8 Now if we have died with Christ, we believe that we shall also live with Him, 9 knowing that Christ, having been raised from the dead, is never to die again; death no longer is master over Him.
Coming to faith in Jesus Christ is like dying, but that is a good thing. The old self had to be put to death, that is, the old arrogance and conceit to think that one could gain godlikeness without any help from God. Our sin nature is the essence that animated Adam in the Garden to take the fruit of the tree in order to be “like God.” Oh, the foolishness of a God-image-bearer trying to be like God by rebelling against God. Adam (and we) wanted independent godlikeness, rather than created or given godliness. That old-man way of thinking needed to die. Could this be what God ultimately meant when He told Adam, “[I]n the day you eat of it you shall surely die” (Gen 2:27)? In the day he ate, the verdict was set. He instantly died spiritually (separated from God), relationally (separated from Eve through accusations and shame) and emotionally (separated from himself through shame). Yet there was another death verdict seeded at that time as well: the death of Christ, the perfect image bearer, the new Adam, the One in whom and through whom we identify in His death (and which baptism symbolizes).
To paraphrase Paul, now that we have that straight, let us go on to say, “We believe that we shall also live with Him.” The layers of metaphor and figures of speech are difficult to sort out from a literary analysis, but the meaning resonates with the believer. In the same way that we died with Christ, so now we live with Him. That old man is dead, so that the true image-bearingness, if I might term it, might rise and live, measuring up to the perfect image bearer. Just as the Law showed us our fallenness, Christ now show us true godliness—it resides in being united with Him!

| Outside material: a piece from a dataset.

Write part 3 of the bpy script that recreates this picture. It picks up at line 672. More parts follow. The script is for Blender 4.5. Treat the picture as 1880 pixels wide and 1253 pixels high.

Just as we identified with Him in His death through our baptism, so also we identified with Him in His resurrection through our baptism. That is why baptism is so important to our Christian life, as those who have come to be justified by grace through faith. Not that baptism saves; it does not. But it is the supreme acknowledgement that a person has embraced the profound transformation that has taken place in justification. It captures in the most picturesque way the immensely profound change that takes place when a person turns from self-exalting efforts to humble acceptance of God’s grace. Over such a person the death sentence on Adam’s family no longer has mastery! It is null and void.
Lord, a billion years would not be enough to praise You for rescuing me from the sentence of death and giving me a permanent, secure eternal life in Christ.